US space tourist set for blast-off
US space tourist set for blast-off
US software mogul Charles Simonyi is due to blast off aboard a Russian spaceship on Saturday.

Baikonur (Kazakhstan): US software mogul Charles Simonyi is due to blast off aboard a Russian spaceship on Saturday watched by his friend, lifestyle guru Martha Stewart.

Fifty-eight-year old Simonyi, a billionaire founding father of Microsoft, will depart for the International Space Station (ISS) aboard the Soyuz TMA-10 spaceship with Russian cosmonauts Fyodor Yurchikhin and Oleg Kotov at 11:31 pm (1731 GMT).

Stewart has flown to the Soviet-era Baikonur Cosmodrome to watch Simonyi take off from the launch pad used by Yuri Gagarin in 1961 when he became the first man to travel into space.

Simonyi, the world's fifth space tourist, paid $25 million for the 12-day trip.

He is carrying a special dinner packed in an aluminium container that he will share with ISS colleagues on Russia's Cosmonauts Day on April 12.

Stewart chose the menu which features roast quail, duck breast with capers and rice pudding, among other courses. The two Americans have been romantically linked.

Yurchikhin, speaking from behind a glass pane alongside Simonyi, said with a smile about the dinner: "I would like to add the crew regards the wine sauce strictly just as sauce."

In quarantine ahead of the flight, Simonyi looked confident as he spoke to reporters on Friday.

"We don't know what we will find but we have to go and find it," said Simonyi, who will conduct scientific experiments on the ISS. "It's a very rare occasion and we have our duty to help any way we can."

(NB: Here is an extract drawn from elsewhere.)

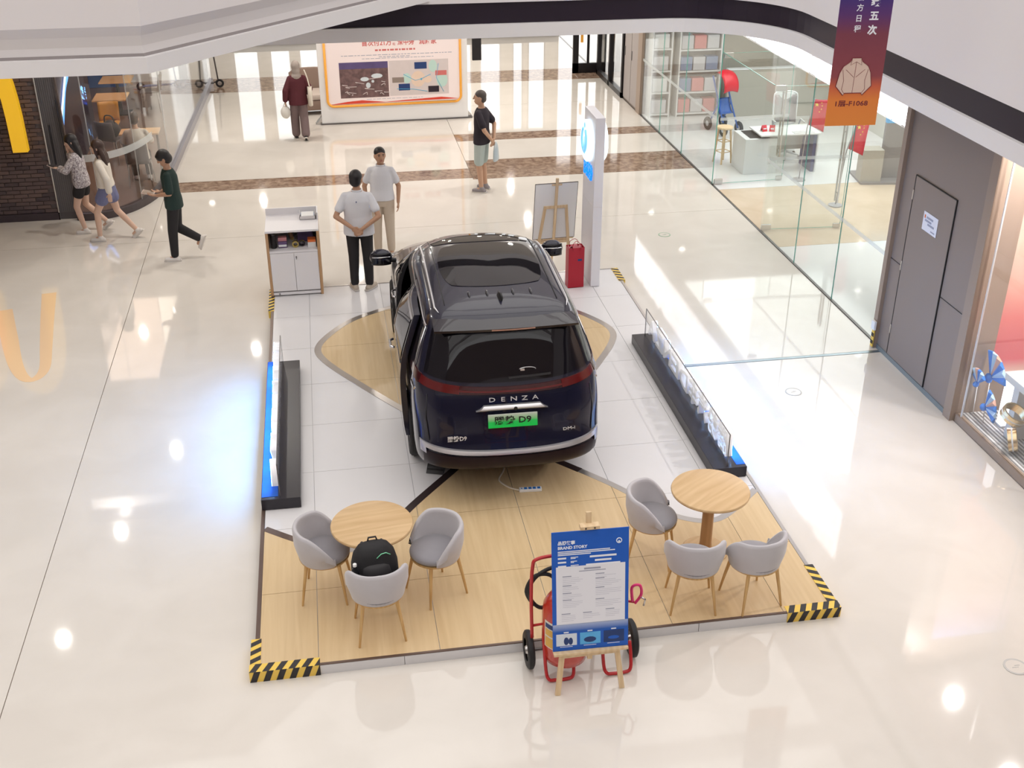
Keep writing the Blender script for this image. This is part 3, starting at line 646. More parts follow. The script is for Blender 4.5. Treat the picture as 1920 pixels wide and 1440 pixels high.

Later in a private last farewell before the launch, Stewart and Simonyi, separated by the glass quarantine panel, exchanged personal words and waved goodbye to one another.

Simonyi was born in Hungary and moved to the United States where he joined a start-up company called Microsoft and made a fortune developing some of its most profitable applications like Word.

Simonyi, who now runs his own company, and the Russian cosmonauts are due to dock with the ISS on Monday.

He spent several months training at a Soviet-era space center near Moscow. He said he had asked other space tourists for tips.

"They gave me a lot of advice -- not to move my head, not to drink too much before the launch," Simonyi said.